DATASET EXTRACT:
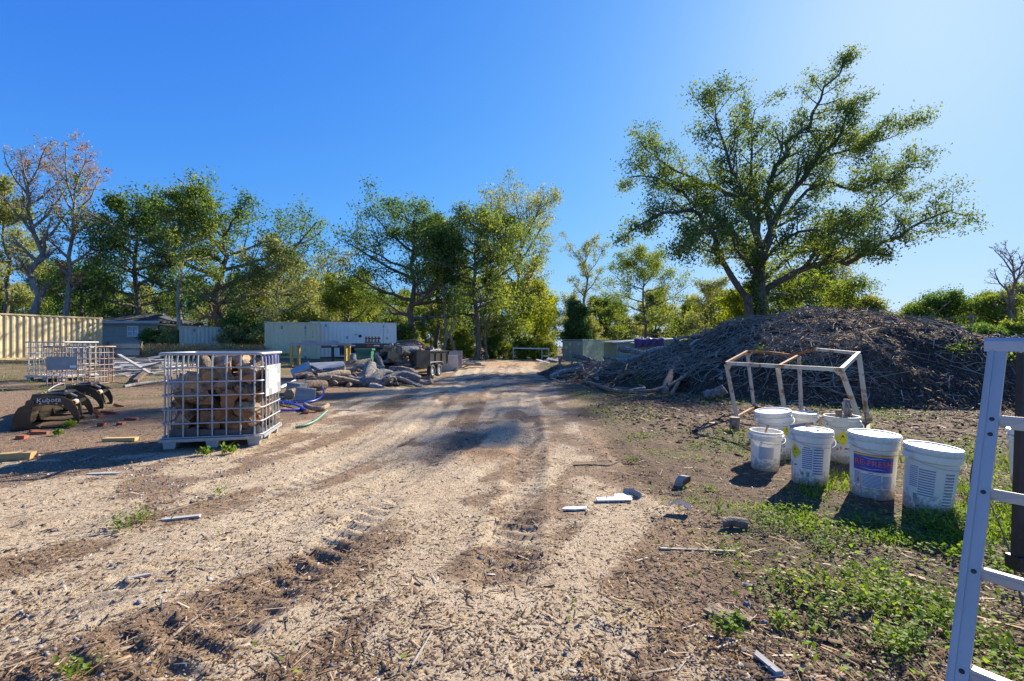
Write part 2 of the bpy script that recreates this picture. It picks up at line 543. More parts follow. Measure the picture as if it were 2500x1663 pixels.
def build_ground():
    ys = [-3.6]
    while ys[-1] < 1.2: ys.append(ys[-1] + (0.2 if ys[-1] < 0.9 else 0.05))
    while ys[-1] < 420: ys.append(ys[-1] + max(0.013, 0.0082 * ys[-1]))
    ys = np.array(ys)
    k = np.linspace(-1, 1, 430)
    u = 0.62 * k + 1.9 * np.sign(k) * np.abs(k) ** 4
    X = u[None, :] * (ys[:, None] + 3.9); Y = np.repeat(ys[:, None], len(u), 1)
    Z = T(X, Y)
    V = np.stack([X, Y, Z], -1).reshape(-1, 3)
    n, q = len(ys), len(u)
    i = np.arange(n - 1)[:, None] * q + np.arange(q - 1)[None, :]
    Fc = np.stack([i, i + 1, i + q + 1, i + q], -1).reshape(-1, 4)
    o = mesh_arrays('ground', V, Fc, ground_material(), smooth=True)
    L, Gn, Gr, Or = zones(X, Y)
    L = np.maximum(L, Gr * 0.6)
    col = np.stack([L, Gn, Or, np.ones_like(L)], -1).reshape(-1, 4).astype(np.float32)
    at = o.data.color_attributes.new('zone', 'FLOAT_COLOR', 'POINT'); at.data.foreach_set('color', col.ravel())
    tag(o, kind='structure')
    return o


def scatter(n, ymin, ymax, p=1.35, spread=1.35, seed=0):
    r = np.random.default_rng(seed)
    u = r.random(n); a, b = ymin ** (1 - p), ymax ** (1 - p)
    y = (a + u * (b - a)) ** (1 / (1 - p))
    x = r.uniform(-1, 1, n) * (y * spread + 0.6)
    return x, y, r


def tents(x, y, z, L, W, Hh, yaw, pitch, roll, lift=0.0):
    """chips and twigs: a six-cornered splinter each, four sided faces only (degenerate ends kept as quads)"""
    n = len(x)
    base = np.array([(-.5, -.5, -.3), (.5, -.42, -.3), (.46, .5, -.3), (-.5, .4, -.3), (-.42, -.02, .7), (.40, .06, .7)])
    v = np.repeat(base[None], n, 0)
    v = v * np.stack([L, W, Hh], -1)[:, None, :]
    cr, sr = np.cos(roll)[:, None], np.sin(roll)[:, None]
    vy, vz = v[..., 1] * cr - v[..., 2] * sr, v[..., 1] * sr + v[..., 2] * cr
    cp, sp = np.cos(pitch)[:, None], np.sin(pitch)[:, None]
    vx, vz = v[..., 0] * cp - vz * sp, v[..., 0] * sp + vz * cp
    cy, sy = np.cos(yaw)[:, None], np.sin(yaw)[:, None]
    vx, vy = vx * cy - vy * sy, vx * sy + vy * cy
    V = np.stack([vx + x[:, None], vy + y[:, None], vz + z[:, None] + lift], -1).reshape(-1, 3)
    f = np.array([(0, 1, 5), (0, 5, 4), (1, 2, 5), (2, 3, 4), (2, 4, 5), (3, 0, 4)])
    Fc = (np.arange(n)[:, None, None] * 6 + f[None]).reshape(-1, 3)
    return V, Fc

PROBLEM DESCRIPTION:
Your task is to repeat the data above exactly while excluding the pictures.

WRITTEN ANSWER:
Write part 2 of the bpy script that recreates this picture. It picks up at line 543. More parts follow. Measure the picture as if it were 2500x1663 pixels.
def build_ground():
    ys = [-3.6]
    while ys[-1] < 1.2: ys.append(ys[-1] + (0.2 if ys[-1] < 0.9 else 0.05))
    while ys[-1] < 420: ys.append(ys[-1] + max(0.013, 0.0082 * ys[-1]))
    ys = np.array(ys)
    k = np.linspace(-1, 1, 430)
    u = 0.62 * k + 1.9 * np.sign(k) * np.abs(k) ** 4
    X = u[None, :] * (ys[:, None] + 3.9); Y = np.repeat(ys[:, None], len(u), 1)
    Z = T(X, Y)
    V = np.stack([X, Y, Z], -1).reshape(-1, 3)
    n, q = len(ys), len(u)
    i = np.arange(n - 1)[:, None] * q + np.arange(q - 1)[None, :]
    Fc = np.stack([i, i + 1, i + q + 1, i + q], -1).reshape(-1, 4)
    o = mesh_arrays('ground', V, Fc, ground_material(), smooth=True)
    L, Gn, Gr, Or = zones(X, Y)
    L = np.maximum(L, Gr * 0.6)
    col = np.stack([L, Gn, Or, np.ones_like(L)], -1).reshape(-1, 4).astype(np.float32)
    at = o.data.color_attributes.new('zone', 'FLOAT_COLOR', 'POINT'); at.data.foreach_set('color', col.ravel())
    tag(o, kind='structure')
    return o


def scatter(n, ymin, ymax, p=1.35, spread=1.35, seed=0):
    r = np.random.default_rng(seed)
    u = r.random(n); a, b = ymin ** (1 - p), ymax ** (1 - p)
    y = (a + u * (b - a)) ** (1 / (1 - p))
    x = r.uniform(-1, 1, n) * (y * spread + 0.6)
    return x, y, r


def tents(x, y, z, L, W, Hh, yaw, pitch, roll, lift=0.0):
    """chips and twigs: a six-cornered splinter each, four sided faces only (degenerate ends kept as quads)"""
    n = len(x)
    base = np.array([(-.5, -.5, -.3), (.5, -.42, -.3), (.46, .5, -.3), (-.5, .4, -.3), (-.42, -.02, .7), (.40, .06, .7)])
    v = np.repeat(base[None], n, 0)
    v = v * np.stack([L, W, Hh], -1)[:, None, :]
    cr, sr = np.cos(roll)[:, None], np.sin(roll)[:, None]
    vy, vz = v[..., 1] * cr - v[..., 2] * sr, v[..., 1] * sr + v[..., 2] * cr
    cp, sp = np.cos(pitch)[:, None], np.sin(pitch)[:, None]
    vx, vz = v[..., 0] * cp - vz * sp, v[..., 0] * sp + vz * cp
    cy, sy = np.cos(yaw)[:, None], np.sin(yaw)[:, None]
    vx, vy = vx * cy - vy * sy, vx * sy + vy * cy
    V = np.stack([vx + x[:, None], vy + y[:, None], vz + z[:, None] + lift], -1).reshape(-1, 3)
    f = np.array([(0, 1, 5), (0, 5, 4), (1, 2, 5), (2, 3, 4), (2, 4, 5), (3, 0, 4)])
    Fc = (np.arange(n)[:, None, None] * 6 + f[None]).reshape(-1, 3)
    return V, Fc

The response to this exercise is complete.